I figured out what was going on and I am posting here in case anyone else has the issue and can use the information…
It turns out the black arrow pointing to the left in the interface column in the firewall log means that it is a communication that is OUTBOUND from the WAN interface itself, not from a host using the WAN interface. This was happening because I had created a separate VLAN (say, VLAN5 at 192.168.5.0), assigned an Access port to it and set it as that port's PVID. I had then connected a LAN port on a Linksys 4-port router to that port on my L3 switch thinking that the Linksys would just act as a dumb switch and allow the wireless clients to connect.
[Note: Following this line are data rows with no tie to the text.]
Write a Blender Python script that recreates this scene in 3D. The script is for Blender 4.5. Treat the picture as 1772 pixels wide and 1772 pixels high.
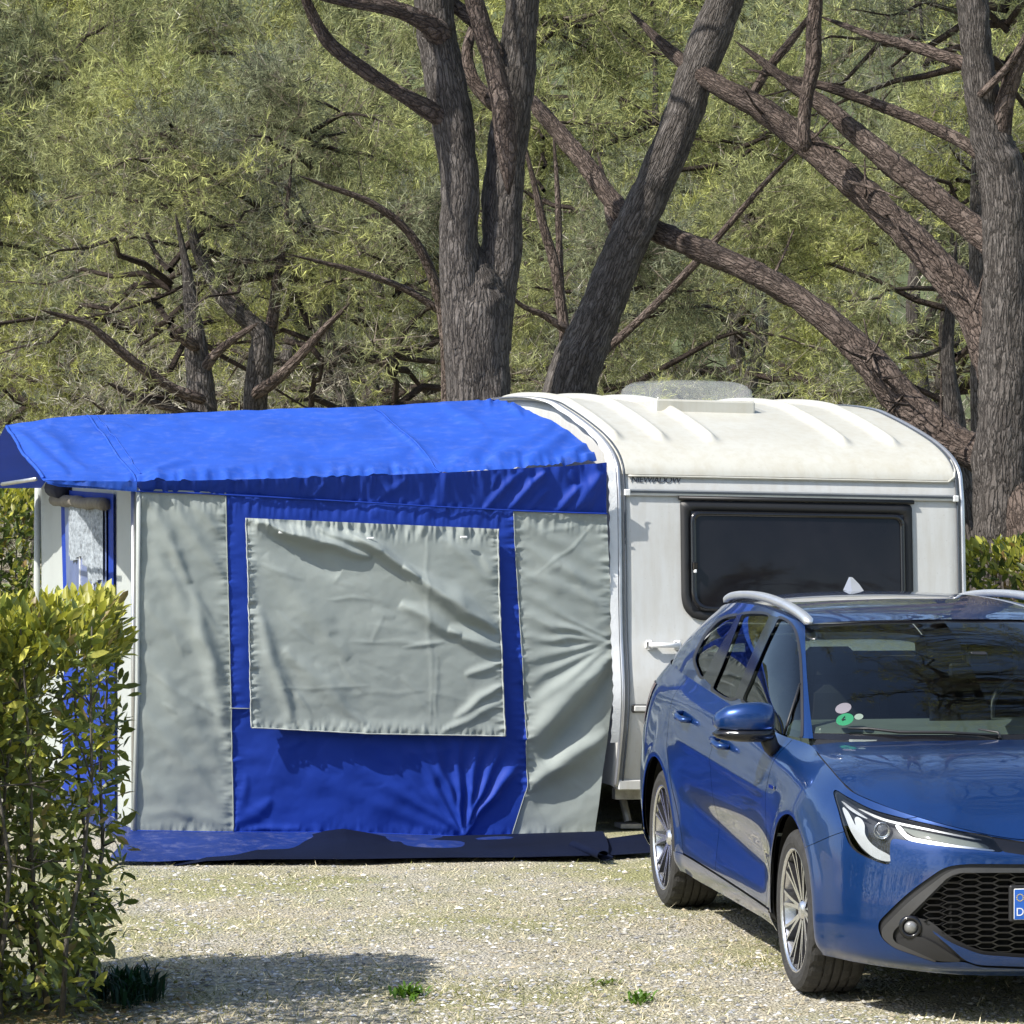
import bpy, bmesh, math, random
import numpy as np
from mathutils import Vector, Matrix

for o in list(bpy.data.objects):
    bpy.data.objects.remove(o, do_unlink=True)
SC = bpy.context.scene
COL = SC.collection
R = math.radians

# ------------------------------------------------------------------ camera
CF, CH, CP = 6400.0, 2.1328, 0.018503          # focal length in photo pixels, eye height, downward tilt
cam_d = bpy.data.cameras.new('camera')
cam = bpy.data.objects.new('camera', cam_d)
COL.objects.link(cam)
cam.location = (0, 0, CH)
cam.rotation_euler = (math.pi / 2 - CP, 0, 0)
cam_d.sensor_width = 36.0
cam_d.lens = 36.0 * CF / 1772.0
cam_d.clip_start = 0.5
cam_d.clip_end = 600.0
SC.camera = cam

# ------------------------------------------------------------------ world + sun
SUN_EL, SUN_AZ = R(46), R(54)      # azimuth measured from behind the camera towards the left
sun_vec = Vector((-math.sin(SUN_AZ) * math.cos(SUN_EL), -math.cos(SUN_AZ) * math.cos(SUN_EL), math.sin(SUN_EL)))
world = bpy.data.worlds.new('World')
SC.world = world
world.use_nodes = True
wn = world.node_tree
sky = wn.nodes.new('ShaderNodeTexSky')
sky.sky_type = 'NISHITA'
sky.sun_disc = False
sky.sun_elevation = SUN_EL
sky.sun_rotation = math.atan2(sun_vec.x, sun_vec.y)
sky.air_density = 1.0
sky.dust_density = 1.2
wn.links.new(sky.outputs[0], wn.nodes['Background'].inputs[0])
wn.nodes['Background'].inputs[1].default_value = 0.15
sun_d = bpy.data.lights.new('sun', 'SUN')
sun_d.energy = 4.8
sun_d.angle = R(0.53)
sun_d.color = (1.0, 0.955, 0.88)
sun = bpy.data.objects.new('sun', sun_d)
COL.objects.link(sun)
sun.location = (-20, -15, 30)
sun.rotation_euler = sun_vec.to_track_quat('Z', 'Y').to_euler()
SC.view_settings.view_transform = 'Standard'
SC.view_settings.look = 'None'
SC.view_settings.exposure = 0.58
SC.view_settings.gamma = 1.0
SC.view_settings.use_curve_mapping = False
SC.render.engine = 'CYCLES'
SC.cycles.max_bounces = 5
SC.cycles.diffuse_bounces = 2
SC.cycles.glossy_bounces = 3
SC.cycles.transmission_bounces = 4
SC.cycles.transparent_max_bounces = 10
SC.cycles.caustics_reflective = False
SC.cycles.caustics_refractive = False
SC.cycles.use_denoising = True
SC.cycles.use_adaptive_sampling = True
SC.cycles.adaptive_threshold = 0.02

# ------------------------------------------------------------------ geometry helpers
_c, _s = math.cos(CP), math.sin(CP)
def ray(px, py):
    a = (px - 886.0) / CF
    b = -(py - 886.0) / CF
    return Vector((a, _c + b * _s, -_s + b * _c))
def at(px, py, Y):
    d = ray(px, py)
    return Vector((0, 0, CH)) + d * (Y / d.y)
def on_plane(px, py, p0, n):
    d = ray(px, py)
    o = Vector((0, 0, CH))
    return o + d * ((Vector(p0) - o).dot(n) / d.dot(n))
def ground(px, py, z=0.0):
    return on_plane(px, py, (0, 0, z), Vector((0, 0, 1)))
def project(V):
    V = np.asarray(V, float)
    z = V[..., 2] - CH
    d = V[..., 1] * _c - z * _s
    u = V[..., 1] * _s + z * _c
    return np.stack([886 + CF * V[..., 0] / d, 886 - CF * u / d], -1)

def link(o, parent=None):
    COL.objects.link(o)
    if parent is not None:
        o.parent = parent
    return o
def tag(o, label=None, cat=None, group=None, kind=None):
    if label: o['label'] = label
    if cat: o['category'] = cat
    if group: o['group'] = group
    if kind: o['kind'] = kind
    return o
def empty(name, loc=(0, 0, 0), parent=None):
    o = bpy.data.objects.new(name, None)
    o.location = loc
    o.empty_display_size = 0.1
    return link(o, parent)
def mk(name, V, Fc, mat=None, parent=None, smooth=False, col=None):
    """one mesh object from vertices and faces (list of tuples or an int array of tris/quads)"""
    me = bpy.data.meshes.new(name)
    V = np.asarray(V, np.float32).reshape(-1, 3)
    if isinstance(Fc, np.ndarray):
        n, k = Fc.shape
        me.vertices.add(len(V)); me.vertices.foreach_set('co', V.ravel())
        me.loops.add(n * k); me.loops.foreach_set('vertex_index', Fc.astype(np.int32).ravel())
        me.polygons.add(n)
        me.polygons.foreach_set('loop_start', np.arange(0, n * k, k, dtype=np.int32))
        me.polygons.foreach_set('loop_total', np.full(n, k, np.int32))
        me.update(calc_edges=True)
    else:
        me.from_pydata(V.tolist(), [], Fc)
        me.update()
    if smooth:
        me.polygons.foreach_set('use_smooth', np.ones(len(me.polygons), bool))
    if col is not None:
        a = me.color_attributes.new('Col', 'FLOAT_COLOR', 'POINT')
        c = np.ones((len(V), 4), np.float32); c[:, :3] = col
        a.data.foreach_set('color', c.ravel())
    if mat is not None:
        me.materials.append(mat)
    return link(bpy.data.objects.new(name, me), parent)

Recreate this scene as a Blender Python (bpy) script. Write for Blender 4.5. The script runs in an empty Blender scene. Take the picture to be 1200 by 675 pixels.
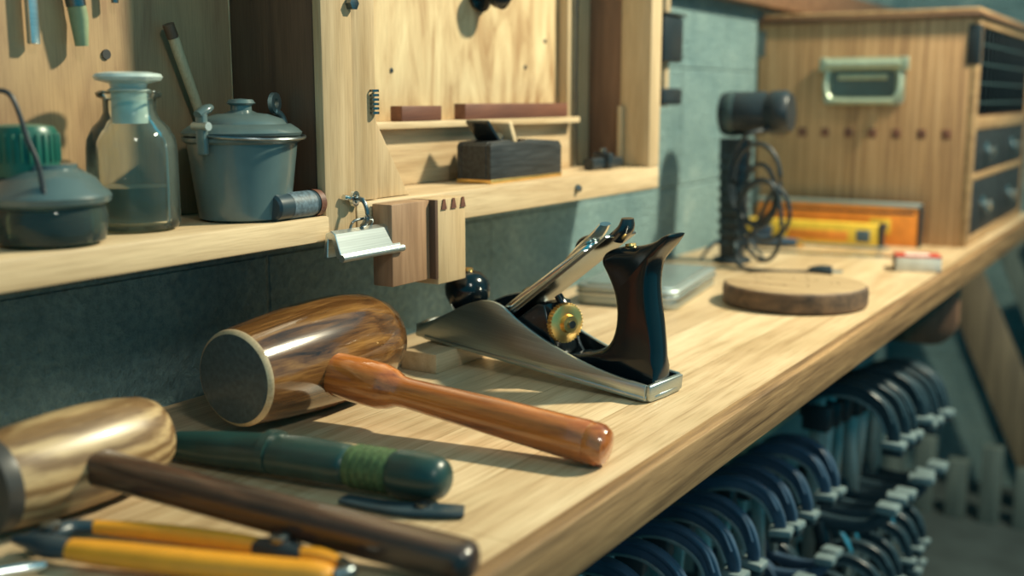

What was happening is that a wireless host would communicate OUTBOUND, and the external host would reply but the NAT on the router was routing the reply back to the WAN port on the firewall (since, to the Linksys, the initial communication came from there) rather than the internal host that had initiated the conversation. When the WAN port would attempt to reply, the default block rule blocked it and it was logged. That's why it continued to block and log it even after I set a rule, as a test, allowing the WAN port to communicate externally to any IP using any protocol.
To fix it, I reflashed the router using DD-WRT which allowed me to set it up as a true dumb switch, which also allows wireless clients to connect and seem to the rest of the networks like they are simply hosts physically connected to one of the physical ports. Now the router does no NAT, the WAN port on the router is disabled and everything is working as it should. Thanks again to marvosa for the time and assistance.